FBI director raises Minneapolis terror connection

The head of the FBI says a Minnesota Somali man, who blew himself up in Somalia last year, was “radicalized” in Minnesota.

“A man from Minneapolis became what we believe to be the first U.S. citizen to carry out a terrorist suicide bombing,” Robert Mueller said of Shirwa Ahmed, a naturalized U.S. citizen.

According to ABC News, Mueller did not say who or how the Minneapolis man was recruited.


U.S. intelligence and law enforcement officials have confirmed to ABC News that some of the individuals who have fought in Somalia have returned to the United States. The FBI has looked at possible cases in Minneapolis; Boston; Columbus, Ohio; Seattle; San Diego; and Washington, D.C.

In a question and answer session moderated by ABC News’ Terry Moran after his speech, Mueller said about Ahmed, “We believe he was recruited here in the United States and that others may have been radicalized.”

Mueller said cities like Minneapolis are at risk because of failed third-world states. “World politics often shape terrorist and criminal threats against the United States… A crisis in the Horn of Africa may well have a ripple effect in Minneapolis,” he said.

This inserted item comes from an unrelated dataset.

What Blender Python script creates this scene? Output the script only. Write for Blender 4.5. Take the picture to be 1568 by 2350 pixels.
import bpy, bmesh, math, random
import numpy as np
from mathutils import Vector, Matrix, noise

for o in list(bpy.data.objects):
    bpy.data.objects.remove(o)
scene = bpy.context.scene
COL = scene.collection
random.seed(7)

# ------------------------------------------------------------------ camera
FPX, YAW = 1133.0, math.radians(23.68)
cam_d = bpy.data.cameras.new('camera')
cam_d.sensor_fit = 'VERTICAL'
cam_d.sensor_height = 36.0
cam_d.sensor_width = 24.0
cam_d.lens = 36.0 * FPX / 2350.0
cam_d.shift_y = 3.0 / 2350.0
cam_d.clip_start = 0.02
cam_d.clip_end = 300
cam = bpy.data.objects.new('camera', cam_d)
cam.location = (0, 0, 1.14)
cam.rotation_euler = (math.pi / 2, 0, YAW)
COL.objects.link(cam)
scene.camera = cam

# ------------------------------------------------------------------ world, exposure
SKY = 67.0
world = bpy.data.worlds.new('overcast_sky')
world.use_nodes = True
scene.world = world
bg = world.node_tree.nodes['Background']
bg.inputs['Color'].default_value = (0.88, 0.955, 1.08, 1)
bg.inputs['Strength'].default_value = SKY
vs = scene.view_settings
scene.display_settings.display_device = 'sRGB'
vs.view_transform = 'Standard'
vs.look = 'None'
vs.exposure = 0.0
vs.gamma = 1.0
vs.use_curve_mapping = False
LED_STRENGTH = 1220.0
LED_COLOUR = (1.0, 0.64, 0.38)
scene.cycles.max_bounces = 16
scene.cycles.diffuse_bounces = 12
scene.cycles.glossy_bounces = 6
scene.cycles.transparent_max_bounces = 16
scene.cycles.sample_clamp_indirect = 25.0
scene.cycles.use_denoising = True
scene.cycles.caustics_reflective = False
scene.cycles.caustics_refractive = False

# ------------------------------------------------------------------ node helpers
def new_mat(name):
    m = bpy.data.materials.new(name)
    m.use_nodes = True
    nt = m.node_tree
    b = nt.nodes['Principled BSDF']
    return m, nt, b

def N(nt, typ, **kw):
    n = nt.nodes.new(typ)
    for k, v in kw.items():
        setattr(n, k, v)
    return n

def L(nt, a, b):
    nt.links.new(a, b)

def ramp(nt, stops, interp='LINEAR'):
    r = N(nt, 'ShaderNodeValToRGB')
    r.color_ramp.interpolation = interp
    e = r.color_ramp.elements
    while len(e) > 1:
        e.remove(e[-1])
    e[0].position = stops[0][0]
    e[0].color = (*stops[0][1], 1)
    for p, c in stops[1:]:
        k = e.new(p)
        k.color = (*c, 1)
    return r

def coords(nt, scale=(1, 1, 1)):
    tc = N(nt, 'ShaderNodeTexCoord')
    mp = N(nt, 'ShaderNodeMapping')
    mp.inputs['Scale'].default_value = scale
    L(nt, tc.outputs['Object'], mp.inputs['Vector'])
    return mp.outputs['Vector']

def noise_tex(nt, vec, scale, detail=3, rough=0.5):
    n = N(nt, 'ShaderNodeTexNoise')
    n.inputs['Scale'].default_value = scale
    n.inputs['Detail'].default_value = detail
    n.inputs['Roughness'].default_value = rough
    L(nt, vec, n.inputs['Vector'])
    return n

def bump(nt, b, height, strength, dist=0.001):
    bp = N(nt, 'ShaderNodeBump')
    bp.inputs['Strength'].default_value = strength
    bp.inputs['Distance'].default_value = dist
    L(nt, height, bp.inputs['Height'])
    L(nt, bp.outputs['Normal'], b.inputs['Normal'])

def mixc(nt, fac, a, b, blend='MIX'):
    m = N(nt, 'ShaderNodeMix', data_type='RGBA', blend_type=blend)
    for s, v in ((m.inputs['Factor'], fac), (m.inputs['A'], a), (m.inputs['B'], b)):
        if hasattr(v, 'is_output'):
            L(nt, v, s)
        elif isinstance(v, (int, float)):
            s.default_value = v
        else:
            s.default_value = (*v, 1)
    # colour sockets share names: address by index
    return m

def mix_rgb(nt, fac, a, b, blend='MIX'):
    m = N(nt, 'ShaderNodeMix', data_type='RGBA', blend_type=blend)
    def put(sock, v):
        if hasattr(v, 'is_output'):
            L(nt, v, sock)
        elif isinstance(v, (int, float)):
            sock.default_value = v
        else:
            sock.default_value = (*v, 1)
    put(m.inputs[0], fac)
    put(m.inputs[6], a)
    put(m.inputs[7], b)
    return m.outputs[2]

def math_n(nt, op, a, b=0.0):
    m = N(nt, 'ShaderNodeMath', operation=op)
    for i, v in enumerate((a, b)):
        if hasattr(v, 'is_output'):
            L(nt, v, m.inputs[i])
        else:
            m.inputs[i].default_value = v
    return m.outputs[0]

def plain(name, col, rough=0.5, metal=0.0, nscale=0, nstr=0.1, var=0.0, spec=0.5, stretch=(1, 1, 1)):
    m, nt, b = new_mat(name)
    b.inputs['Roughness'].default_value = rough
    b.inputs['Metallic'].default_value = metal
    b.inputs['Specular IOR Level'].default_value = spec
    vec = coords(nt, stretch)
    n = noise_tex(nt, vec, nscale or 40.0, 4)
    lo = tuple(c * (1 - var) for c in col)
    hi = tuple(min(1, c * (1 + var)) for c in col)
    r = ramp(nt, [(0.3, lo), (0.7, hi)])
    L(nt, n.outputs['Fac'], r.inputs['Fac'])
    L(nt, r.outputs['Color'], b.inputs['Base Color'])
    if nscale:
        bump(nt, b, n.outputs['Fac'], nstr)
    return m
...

“It raises the question of whether these young men will one day come home, and, if so, what might they undertake here,” Mueller said.

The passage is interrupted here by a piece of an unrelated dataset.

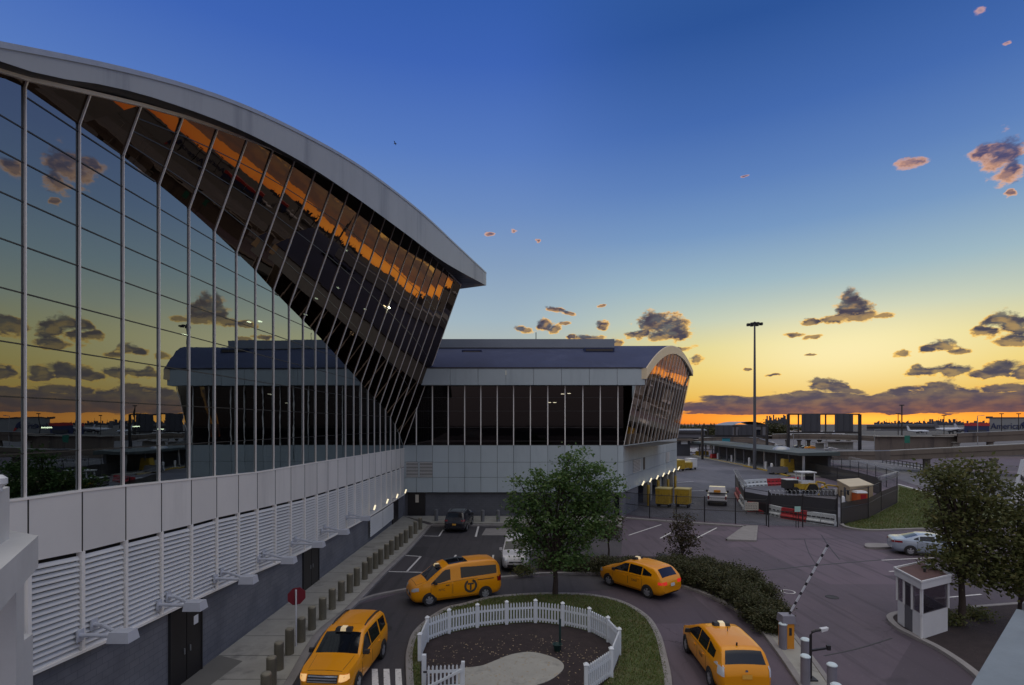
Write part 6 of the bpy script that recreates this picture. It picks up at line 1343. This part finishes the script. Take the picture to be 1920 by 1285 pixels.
pv = MB(); pv.prism([(48.6, 90), (60, 90), (61, 150), (50.2, 150)], 0, .16); struct(pv, 'shelter_pavement', 'concrete')
for i, (x, y, h) in enumerate([(1346, 862, 1.6), (1372, 867, 1.6), (1405, 875, 1.8), (1436, 881, 1.5), (1447, 886, 1.6), (1466, 885, 2.0), (1476, 884, 1.8)]):
    p = gp(x, y); q = MB(); q.lathe(p, [(.24, 0), (.24, h), (.1, h+.1)], 10); tag(q.build('bollard', 'white', None, True), f'white post on the kerb of the long shelter, {ORD[i] if i else "first"} from the far end', 'post', 'white posts by the shelter')
for i, (x, y, w, m_, lb_) in enumerate([(1301, 849, 2.4, 'white', 'small white utility box at the far end of the apron'), (1318, 855, 3.4, 'yellow', 'low yellow equipment trolley by the far shelter'), (1342, 861, 2.0, 'red', 'small red equipment trolley at the shelter kerb'), (1480, 888, 2.0, 'yellow', 'tall yellow steel bin at the near end of the shelter'), (1462, 890, 3.2, 'far_grey', 'dark slatted crates at the near end of the shelter')]):
    p = gp(x, y); o = empty('equipment', p, lb_, 'equipment'); hh = 2.6 if i == 3 else 1.3
    q = MB(); q.hexa([p+Vector((-w/2, 0, .25)), p+Vector((w/2, 0, .25)), p+Vector((w/2, 1.4, .25)), p+Vector((-w/2, 1.4, .25))], [p+Vector((-w/2+.1, .1, hh)), p+Vector((w/2-.1, .1, hh)), p+Vector((w/2-.1, 1.3, hh)), p+Vector((-w/2+.1, 1.3, hh))]); q.build('box', m_, o)
    q = MB()
    for sx in (-.35, .35): q.tube([p+Vector((sx*w, .0, .2)), p+Vector((sx*w, 1.4, .2))], .2, 10)
    q.build('wheel', 'tyre', o)
    q = MB(); q.box(p+Vector((0, .7, hh+.05)), (w*.5, .5, .1)); q.build('lid', 'trim', o)
# viaducts
def viaduct(lab, pts, wdt, gt_, ph, piers, m_='viaduct', rail=True):
    o = empty('viaduct', (pts[0][0], pts[0][1], 0), lab, 'viaduct'); P = [Vector(p) for p in pts]
    q = MB(); R = []
    for p in P: R.append([(p.x, p.y, p.z-gt_), (p.x, p.y, p.z), (p.x, p.y+wdt, p.z), (p.x, p.y+wdt, p.z-gt_), (p.x, p.y, p.z-gt_)])
    q.grid(R); q.build('deck', m_, o)
    q = MB(); R = [[(p.x, p.y-.15, p.z-.35), (p.x, p.y-.15, p.z+ph), (p.x, p.y+.2, p.z+ph), (p.x, p.y+.2, p.z)] for p in P]; q.grid(R); q.build('parapet', m_, o)
    if rail: q = MB(); q.tube([p+Vector((0, 0, ph+.12)) for p in P], .08, 6); q.build('rail', 'steel', o)
    for (x, y, z, r_) in piers:
        q = MB(); q.lathe((x, y, 0), [(r_, 0), (r_, z-.5), (r_*1.5, z-.25), (r_*1.5, z)], 14); q.build('pier', 'far_grey' if m_ == 'far_grey' else 'concrete', o, True, 40)
    return o
def vz(x, y, Y): return tuple(at(x, y, Y))
viaduct('nearest concrete ramp with a silver rail curving behind the right tree', [vz(1560, 851, 112), vz(1640, 851, 106), vz(1669, 850.5, 102), vz(1786, 845, 96), vz(1920, 838.5, 90), vz(2100, 830, 86)], 7, 1.3, .45, [(at(1883, 0, 92).x, 94, 2.9, .45), (at(1745, 0, 100).x, 101, 2.7, .6), (at(1990, 0, 90).x, 92, 3.2, .5)])
viaduct('upper concrete flyover passing below the grey hangar', [vz(1795, 817, 150), vz(1850, 815, 150), vz(1920, 812, 148), vz(2150, 806, 145)], 9, 2.1, .6, [(at(1803, 0, 150).x, 152, 3.9, .9), (at(1868, 0, 150).x, 152, 4.2, .8), (at(1980, 0, 150).x, 152, 4.2, .8)])
viaduct('long low overpass behind the large sign gantry', [vz(1448, 818, 190), vz(1500, 817, 186), vz(1560, 818, 182), vz(1640, 821, 178), vz(1720, 826, 172)], 9, 1.1, .6, [(at(x, 0, 186).x, 190, 3.3, .55) for x in (1487, 1510, 1528, 1549, 1584, 1605)])
viaduct('distant ramp descending beside the tall lighting mast', [vz(1310, 826, 185), vz(1372, 822, 180), vz(1420, 826, 172), vz(1452, 836, 160)], 8, 1.0, .7, [(at(x, 0, 190).x, 188, 2.5, .6) for x in (1330, 1360, 1400)])
def wallbox(nm, lab, cat, x0, x1, y0, Y, dep, m_, y1=None):
    a, b = at(x0, y0, Y), at(x1, y0, Y); o = empty(nm, ((a.x+b.x)/2, Y+dep/2, 0), lab, cat); z0 = 0
    q = MB(); k_ = (a.x+b.x)/2/Y*dep*1.02; q.prism([(a.x, Y), (b.x, Y), (b.x+k_, Y+dep), (a.x+k_, Y+dep)], 0, a.z); q.build('wall', m_, o); return o, a, b
o, a, b = wallbox('retaining_wall', 'long brown concrete retaining wall between the flyover and the overpass', 'wall', 1640, 1797, 819, 152, 1, 'viaduct'); q = MB(); q.box(((a.x+b.x)/2, 151.9, a.z+.1), (b.x-a.x, 1.4, .3)); q.build('coping', 'concrete', o)
o, a, b = wallbox('abutment', 'pale concrete abutment block under the overpass, left one', 'wall', 1529, 1545, 831, 178, 3, 'concrete'); q = MB(); q.box(((a.x+b.x)/2, 177.9, a.z+.1), (b.x-a.x+.4, 3.4, .3)); q.build('coping', 'kerb', o)
o, a, b = wallbox('abutment', 'wide concrete abutment wall under the overpass, right one', 'wall', 1552, 1600, 829, 178, 3, 'concrete'); q = MB(); q.box(((a.x+b.x)/2, 177.9, a.z+.1), (b.x-a.x+.4, 3.4, .3)); q.build('coping', 'kerb', o)
# guard rails
q = MB(); P = [gp(1440, 846), gp(1520, 847), gp(1600, 849), gp(1640, 851)]; go = empty('guard_rail', P[0], 'pale steel guard rail along the highway below the large gantry', 'guard rail')
for a, b in zip(P[:-1], P[1:]): q.bar(a+Vector((0, 0, .8)), b+Vector((0, 0, .8)), .12, .4)
q.build('rail', 'steel', go)
for i in range(12): t = i/11; p = P[0].lerp(P[-1], t); q = MB(); q.box((p.x, p.y+.15, .4), (.2, .2, .8)); q.build('post', 'steel', go)
q = MB(); P = [gp(1655, 868), gp(1700, 876), gp(1740, 884), gp(1800, 898), gp(1920, 930)]; go = empty('guard_rail', P[0], 'dark railing along the airport road behind the right tree', 'guard rail')
for a, b in zip(P[:-1], P[1:]):
    for z in (.5, 1.1): q.bar(a+Vector((0, 0, z)), b+Vector((0, 0, z)), .08, .14)
q.build('rail', 'black', go); q = MB()
for a, b in zip(P[:-1], P[1:]):
    for k in range(6): p = a.lerp(b, k/6); q.box((p.x, p.y, .55), (.1, .1, 1.1))
q.build('post', 'black', go)
board('road_sign', 'green road sign on two posts beside the brown retaining wall', 1696, 1706, 817, 831, 140, 'green_sign')
for i, (x, yb, yt, Y, lb_) in enumerate([(1488, 838, 806, 186, 'first'), (1510, 838, 806, 186, 'second'), (1549, 840, 808, 184, 'third'), (1640, 845, 806, 170, 'fourth'), (1833, 822, 780, 150, 'fifth')]):
    p = at(x, yb, Y); p.z = max(p.z, 0); z = at(x, yt, Y).z; o = empty('street_lamp', p, f'thin distant street lamp on the flyovers, {lb_} from the large gantry going right', 'street lamp', 'distant street lamps')
    q = MB(); q.tube([(p.x, p.y, 0), (p.x, p.y, z)], [.12, .08], 6); q.build('pole', 'steel', o); q = MB(); q.bar((p.x, p.y, z), (p.x+1.4, p.y, z+.15), .1); q.box((p.x+1.5, p.y, z+.14), (.7, .3, .14)); q.build('lamp_arm', 'steel', o)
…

Up to two dozen Somali men have disappeared from the Minneapolis area.

  • Jennifer B

    I understand why this story is getting so much media coverage. However, a few years ago, I worked with a community program where a number of the kids we served were from Somali families. I wish that there was as much coverage given to the Somali members of our community that are kind, hardworking, generous, and truly seeking to give back and serve others.

    I would love to see more coverage that breaks down the stereotypes we have of the cultural communities in our midst: Somali, Palestinian, Mexican, etc. (This list could go on for quite some time.)

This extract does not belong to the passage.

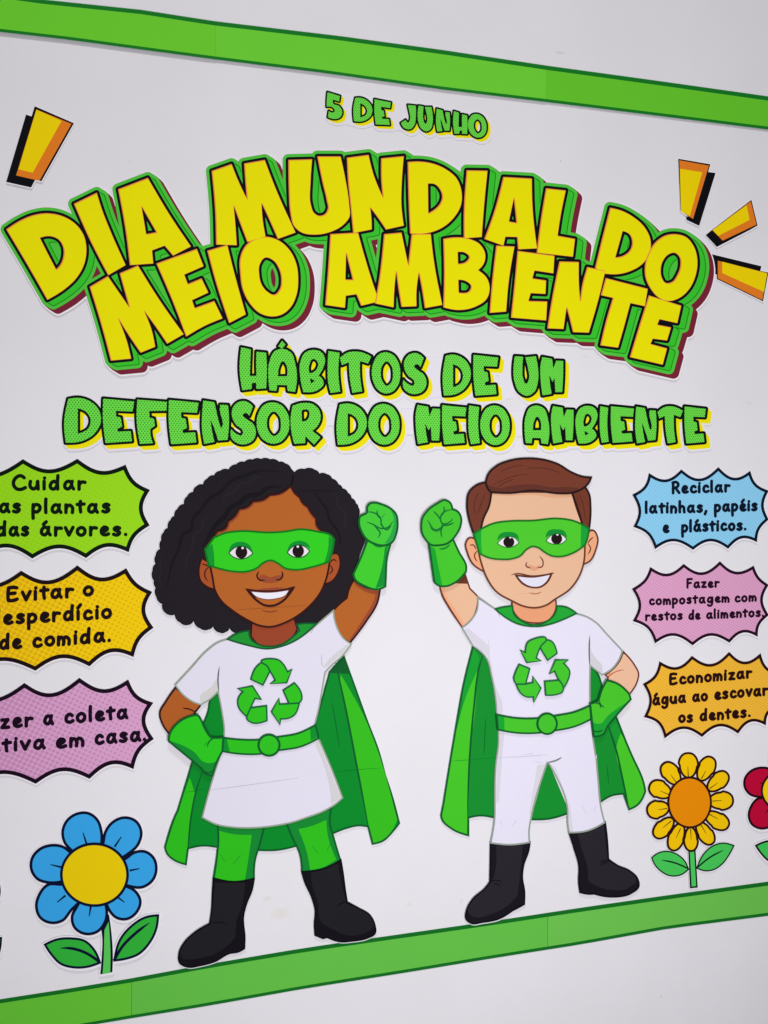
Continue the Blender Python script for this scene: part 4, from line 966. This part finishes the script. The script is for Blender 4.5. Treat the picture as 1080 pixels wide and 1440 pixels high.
    p = Part(t, 'nose', face.obj); p.shape('@B2 530,850~ 580,858~ 615,850~ 600,875~ 545,878~', (220, 158, 124)); p.line('@B2 520,825 512,848~ 545,868', OL, 1.3, .6, .8); p.line('@B2 608,780 636,825~ 628,858~ 595,864', OL, 1.2, .4, .9); p.build()
    p = Part(t, 'mouth', face.obj); p.shape('@B2 438,920 560,930~ 698,908 665,970~ 620,1003~ 560,1008~ 495,985~', (120, 62, 48), (96, 48, 36), 1.5)
    p.shape('@B2 452,928 560,938~ 685,916 655,968~ 615,997~ 560,1002~ 500,978~', (222, 222, 240)); p.line('@B2 405,918 425,911~ 560,926~ 690,910~ 718,905', (104, 56, 40), 1.4, .5, .5); p.build()
    HC = (116, 60, 44); HO = (42, 24, 24)
    p = Part(t, 'hair'); p.shape(HL, (112, 58, 44), HO, 1.8); p.shape(HR, (114, 58, 42), HO, 1.8); p.shape(HT, HC, HO, 1.8)
    p.shape('@B2 230,262 238,290~ 262,316 400,320~ 560,303~ 760,323~ 838,320~ 895,300~ 840,285~ 700,285~ 560,262~ 400,275~ 320,290~', (96, 50, 40))
    p.line('@B2 260,275 340,235~ 420,205~ 530,190|@B2 520,150 640,145~ 760,180|@B2 330,170 420,135~ 500,125|@B2 300,290 380,240~ 430,225', (92, 44, 34), .9)
    p.line('@B2 215,330 190,400~ 165,480|@B2 170,320 140,400~ 150,490|@B2 900,330 930,430~ 940,520|@B2 880,350 905,430', (90, 44, 36), .8); p.build()
    p = Part(t, 'mask'); p.shape('@B2 135,620 190,585~ 280,545~ 400,528~ 560,525~ 740,510~ 850,525~ 967,580 960,640~ 940,700 860,755~ 760,785~ 700,780~ 650,755~ 600,720~ 560,712~ 520,730~ 470,780~ 400,803~ 330,805~ 250,795~ 175,762', (76, 200, 46), (20, 112, 34), 1.6)
    p.shape('@B2 138,622 190,592 188,660~ 195,768 176,758', (22, 166, 48)); p.shape('@B2 910,552 963,583 956,640~ 937,698 908,714', (22, 160, 54)); p.build(); mk = p
    for lid, wh, ic, r, hl in (('@B2 303,668 322,625~ 390,607~ 445,622~ 464,668 430,645~ 390,638~ 345,645~', '@B2 306,690 345,652~ 390,640~ 430,650~ 462,686 420,712~ 380,720~ 340,710~', (388, 680), (40, 40), (399, 646)),
                               ('@B2 653,648 672,602~ 735,588~ 790,603~ 810,650 775,628~ 735,618~ 690,630~', '@B2 658,672 695,632~ 735,620~ 775,630~ 806,660 770,690~ 735,695~ 690,690~', (734, 656), (40, 40), (739, 626))):
        e = Part(t, 'eye', mk.obj); e.shape(lid, (16, 142, 50)); e.shape(wh, (228, 228, 234), (24, 100, 40), .7)
        e.layer([ell('B2', *ic, *r)], (30, 18, 22)); e.layer([ell('B2', *hl, 8, 8)], (228, 228, 234)); e.build()
    p = Part(t, 'belt'); p.shape('@B3 505,795 640,820~ 800,822~ @B4 110,803~ 250,775~ 358,730 365,828 250,880~ 110,910~ @B3 800,928~ 660,928~ 515,905', (70, 194, 42), DK, 1.6)
    p.shape('@B3 510,802 560,812 562,908 520,900', (22, 162, 48)); p.build(); bl = p
    p = Part(t, 'buckle', bl.obj); p.layer([ell('B3', 862, 862, 74, 72)], (34, 150, 50)); p.shape([ell('B3', 870, 862, 70, 74)], (66, 192, 44), DK, 1.8); p.build()
    sym = Part(t, 'recycling_symbol')
    for s in ('@B8 515,155~ 560,158~ 642,298 540,372 460,240 480,185~', '@B8 245,265 298,290 340,165~ 365,152~ 525,148~ 470,215~ 415,350 470,380 315,398',
              '@B8 232,418 345,465 300,630 200,632 172,570~ 185,520~', '@B8 200,634 300,632 380,615 380,550 467,675 390,828 383,768 310,770~ 270,750~',
              '@B8 508,602 660,590 700,640~ 710,680~ 695,720~ 650,740~ 520,752', '@B8 560,520 625,370 762,370 712,408 780,510~ 775,540~ 710,680 700,640~ 665,590~ 615,490'):
        sym.shape(s, (66, 194, 44), (22, 100, 58), 1.35)
    sym.build()
    p = Part(t, 'glove', label='green glove of the raised arm'); p.shape(CUFF, (68, 196, 44), DK, 1.7); p.shape('@B1 172,552 193,700~ 226,925 258,950 302,955 265,780~ 228,590', (20, 164, 44))
    p.shape(FIST, (66, 194, 46), DK, 1.7)
    p.line('@B1 210,208 255,250~ 285,300|@B1 315,160 322,190~ 285,265|@B1 405,192 340,205~ 290,250~ 285,300~ 300,330~ 380,315~ 410,280|@B1 150,298 180,340~ 200,390~ 250,405~ 290,380~ 300,330|@B1 300,350 350,350~ 420,322|@B1 320,345 290,400~ 300,472', (14, 112, 46), 1.4)
    p.line('@B1 185,350 215,395~ 255,400~ 290,370', (18, 120, 50), 2.4); p.line('@B1 270,590 320,585~ 380,545', (16, 128, 44), 1.5); p.build()
    p = Part(t, 'glove', label='green glove resting on the hip'); p.shape(GLR, (70, 194, 42), DK, 1.7)
    p.shape('@B4 648,690 545,800 470,885~ 440,935~ 388,950 374,850 425,862~ 490,800~ 590,728~', (24, 158, 50))
    p.line('@B4 415,690 430,715~ 432,748|@B4 380,705 415,715~ 460,745|@B4 372,910 420,918~ 450,905', DK, 1.3); p.build()
girl(); boy()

    I’m a life long Scandanavian Minnesotan and over the last few years, it seems that the only form of discrimination that a growing number of people will accept or ignore is that against Muslims and those from countries we associate with terror. My fear is not that the Somali community here will bring some sort of destruction upon Minneapolis. My fear is that as people continue to play into the fears many in the general public have of those we associate with our ‘war on terror” that the discrimination that I’ve already seen will only increase and become more widely accepted.